The primary result of the conference was a joint commitment by the USA and UK to 'Overlord', to be launched on or about 1 May 1944 with the object of securing a lodgement including one or more ports on the southern side of the English Channel so that the Allies could then secure additional area in France for the ground and air exploitation of the initial success with 'operations designed to strike at the heart of Germany and to destroy her military forces'. The basis of the invasion of Europe should be the COSSAC plan, it was decided, and to facilitate the successful implementation of 'Overlord' the conference also decided that General the Hon. Sir Harold Alexander’s Allied 15th Army Group in Italy should exploit its offensive toward Milan and Turin, so pinning as many German divisions as possible, and that the allocation of resources to the Mediterranean should be limited to those required for the success of the Milan/Turin operations, with no thought for the British desire for development into Austria and southern Germany.

It was also decided that an American officer (in fact General Dwight D. Eisenhower) should be appointed to command 'Overlord' though Churchill had previously promised the command to General Sir Alan Brooke, Chief of the Imperial General Staff and the chairman of the Chiefs-of-Staff Committee. For his acquiescence in the matter of Eisenhower, Churchill was permitted to insist on the appointment of Admiral the Lord Louis Mountbatten to the post of Commander-in-Chief, South-East Asia Command.

Churchill also wished to secure Allied approval for 'Culverin ag’ainst northern Sumatra, but this approval was not forthcoming. The real point at issue between the Allies was not so much where their ground forces should be deployed, but the relative allocation of amphibious capability. This was effectively decided by the Americans, who had by far the larger production capacity and need for such craft, and on 6 June 1944 the allocation was 3,696 in the UK for 'Overlord', 3,866 in the Pacific for the twin offensive thrusts of General Douglas MacArthur and Admiral Chester W. Nimitz (both moves jealously preserved by Admiral Ernest J. King, the US Navy commander-in-chief, against the scaling-down efforts of Brooke), and 1,037 in the Mediterranean where, against the wishes of the British, the Americans insisted that the US and rearmed French forces should land between Toulon and Marseille at about the same time as 'Overlord' was implemented. Thus was born 'Anvil', on which the Germans would supposedly be crushed by the hammer of 'Overlord'.

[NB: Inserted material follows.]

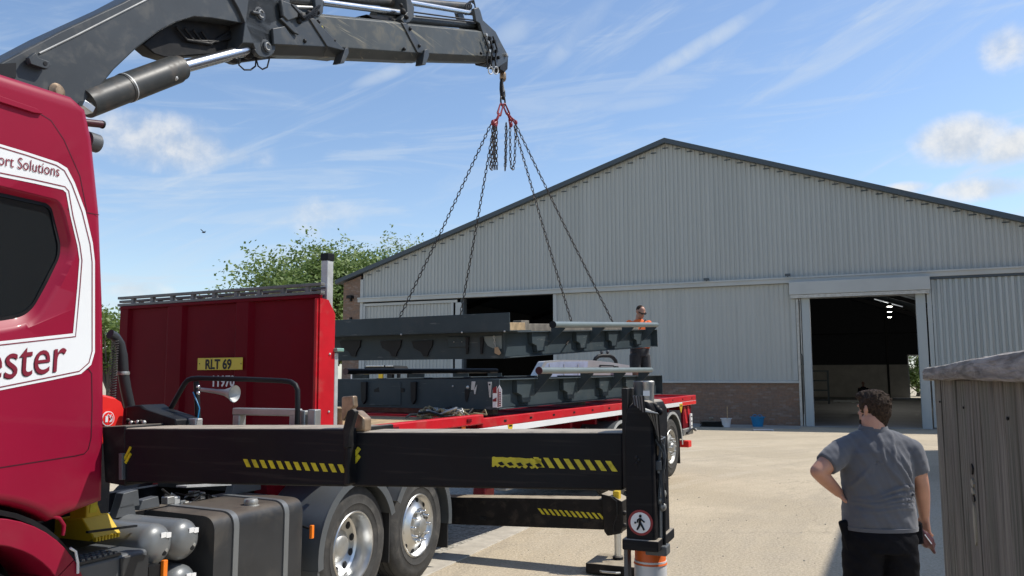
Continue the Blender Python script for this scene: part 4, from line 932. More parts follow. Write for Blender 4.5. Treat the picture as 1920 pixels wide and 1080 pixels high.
# telescopic boom: each section a hexagonal box
def section(top0, mid0, bot_off, top1, mid1, w_, name, m, cap_slant=0):
    """quadrilateral near face given by pixels, underside chamfered inward"""
    hw = w_/2; T0, M0, T1, M1 = [BOOM.pt(*q, 'y', -hw) for q in (top0, mid0, top1, mid1)]
    def ring(T, Mm):
        d = (Mm-T); ch = d.normalized()*.095
        return [V(T.x, -hw+.04, T.z)-d.normalized()*.035, V(T.x, -hw, T.z), V(Mm.x, -hw, Mm.z), V(Mm.x+ch.x, -hw*.45, Mm.z+ch.z), V(Mm.x+ch.x, hw*.45, Mm.z+ch.z), V(Mm.x, hw, Mm.z), V(T.x, hw, T.z), V(T.x, hw-.04, T.z)-d.normalized()*.035]
    return MB(BOOM).loft([ring(T0, M0), ring(T1, M1)]).build(name, m, cr, bev=.006, angle=25)
section((470, -40), (455, 80), 0, (589, 36), (622, 88), .40, 'boom_section', 'crane')
section((500, 20), (520, 80), 0, (762, 45), (786, 99), .36, 'boom_section', 'boomw')
section((700, 40), (730, 96), 0, (906, 60), (931, 106), .32, 'boom_section', 'boomw')
section((580, 34), (614, 87), 0, (590, 35), (648, 95), .43, 'boom_collar', 'crane')
section((754, 43), (783, 98), 0, (763, 44), (801, 101), .39, 'boom_collar', 'crane')
for l in ([(646, 90), (651, 90), (652, 100), (643, 119), (636, 119)], [(795, 94), (800, 92), (803, 104), (796, 122), (790, 122)]):
    MB(BOOM).prism(poly(l, -.21), 'y', -.225, -.12).build('collar_lip', 'crane', cr, bev=.004)
for px, py in ((571, 77), (626, 76), (758, 92), (786, 86), (769, 54), (597, 41), (902, 100)):
    p = BOOM.pt(px, py, 'y', -.20); MB(BOOM).ball(p, (.022, .022, .022), 10, 6).build('grease_boss', 'black', cr)
tr_ = pxs(BOOM, [(607, 47), (613, 59), (601, 59)], 'y', -.207); tg = MB(BOOM).prism([(p.x, p.z) for p in tr_], 'y', -.187, -.183).build('warning_triangle', 'yel', cr)
p = BOOM.pt(607, 56, 'y', -.191); MB(BOOM).obox(p+V(-.008, -.006, 0), p+V(.008, -.006, .03), .004, .006, up=(0, 1, 0)).build('warning_mark', 'black', tg)
# gusset wings beside the link
for l in ([(508, 54), (530, 50), (556, 86), (510, 84)], [(522, 36), (532, 30), (558, 66), (548, 62)]):
    MB(BOOM).prism(poly(l, -.21), 'y', -.235, -.205).build('gusset', 'crane', cr, bev=.006)
MB(BOOM).prism(poly([(524, 0), (556, 12), (556, 33), (538, 40), (528, 30)], -.23), 'y', -.25, -.21).build('valve_cover', 'crane', cr, bev=.01)
# telescope rams above the boom
def rod(a, b, y, r, name, m, n=18): return MB(BOOM).tube(BOOM.pt(*a, 'y', y), BOOM.pt(*b, 'y', y), r, n).build(name, m, cr)
rod((505, -6), (600, 6), -.10, .055, 'telescope_ram', 'cyl'); rod((520, 12), (598, 15), -.15, .018, 'ram_pipe', 'alud')
rod((600, 4), (760, 25), -.10, .036, 'ram_rod', 'chrome'); rod((560, -14), (748, 6), .02, .055, 'telescope_ram', 'cyl')
rod((762, 4), (892, 26), -.10, .033, 'ram_rod', 'chrome'); rod((750, 2), (880, 12), .04, .05, 'telescope_ram', 'cyl')
rod((700, 30), (895, 48), -.02, .055, 'telescope_ram', 'crane'); rod((770, 22), (888, 38), -.12, .010, 'ram_pipe', 'black')
rod((780, 30), (893, 42), -.14, .010, 'ram_pipe', 'black')
for l in ([(588, -20), (600, -12), (607, 8), (606, 24), (598, 32), (590, 30), (592, 10)], [(758, -14), (770, -2), (777, 14), (776, 32), (768, 42), (758, 44), (752, 36), (764, 22), (762, 2)]):
    MB(BOOM).prism(poly(l, -.19), 'y', -.19, .19).build('ram_bracket', 'crane', cr, bev=.008)
MB(BOOM).prism(poly([(687, 27), (712, 30), (745, 36), (754, 42), (700, 34)], -.1), 'y', -.1, .1).build('ram_saddle', 'black', cr)
rnd = random.Random(4)
for px, py, r in ((548, 22, .05), (566, 32, .05), (580, 27, .045), (560, 40, .035), (594, 22, .04), (756, 22, .045), (752, 10, .03), (762, 32, .035)):
    p = BOOM.pt(px, py, 'y', -.2); MB(BOOM).ball(p, (r, r*.8, r*.8), 10, 6).build('hydraulic_fitting', 'darkgap', cr)
for k in range(5):
    pts = pxs(BOOM, [(530+k*4, 8), (545+k*6, 26+k*2), (568+k*3, 38-k*3), (592, 30-4*k), (600, 10)], 'y', -.21-.01*k); MB(BOOM).path(pts, .009, 6).build('hydraulic_hose', 'black', cr)
for k in range(3):
    pts = pxs(BOOM, [(872+k*3, 28), (874+k*4, 8-2*k), (882+k*3, 2-k), (890, 8), (893, 26)], 'y', -.1+.03*k); MB(BOOM).path(pts, .010, 6).build('hydraulic_hose', 'black', cr)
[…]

At the 'Quadrant' conference, the Combined Chief-of-Staff planners presented a scheme for the defeat of Japan by means of a US Navy-led push through the central Pacific in concert with a US Army-led advance across South-East Asia to China, so that a naval air blockade of Japan could be instituted as soon as Chinese ports and adjacent airfield areas had been captured. This scheme envisaged the capture of the Philippine islands group, Formosa, Malaya and the Ryukyu islands group in 1945 and 1946 so that final operations against Japan could be started in 1947 for victory in 1948.

The US Joint Chiefs-of Staff were very unhappy about the leisurely pace of this scheme, and demanded an altogether faster progress for Admiral Chester W. Nimitz’s Pacific Ocean Areas and General Douglas MacArthur’s South-West Pacific Area together with the British-led Burma theatre. The Joint Chiefs-of-Staff therefore planned that the Japanese base area of Rabaul on the island of New Britain should be abandoned as a primary target (to be neutralised by air before May 1944 and then left in isolation) as MacArthur’s forces drove to the Vogelkop peninsula at the north-western tip of New Guinea, while Nimitz’s forces took the Marshall, Caroline and Palau island groups before the end of 1944.

With Rabaul now earmarked for neutralisation rather than conquest, a major air campaign was launched from December 1943 by the Air Command Solomons, whose fighters escorted Consolidated B-24 Liberator heavy and North American B-25 Mitchell medium bombers on sorties from airfields on Vella Lavella, New Georgia and Bougainville islands. From January the campaign was joined by land-based dive-bombers, and by the end of that month there was little shipping left to General Hitoshi Imamura’s 8th Area Army and Vice Admiral Chuichi Hara’s 4th Fleet. On 20 February the last Japanese aircraft in the area were withdrawn to Truk, but another three months of attacks were required before the Japanese had been effectively neutralised.

During this time, US thinking switched from concerted drives by MacArthur’s and Nimitz’s forces to twin drives in which Nimitz’s forces would have priority. The reason for this apparent shift in emphasis was the USAAF’s realisation that the central Pacific drive could take the Mariana islands group, whose land area would provide for the construction of air bases from which the new Boeing B-29 Superfortress heavy bomber forces could operate to crush Japanese war-making potential.

In addition to the strategic discussions, which were communicated to Premier Iosif Stalin in the USSR and Generalissimo Chiang Kai-shek in China, the conference also issued a joint statement on Palestine with the object of calming tensions as the British mandated occupation of that territory was becoming increasingly untenable. The conference also condemned German atrocities in Poland.

Churchill and Roosevelt also secretly signed the Quebec Agreement to share nuclear technology in order to build nuclear weapons.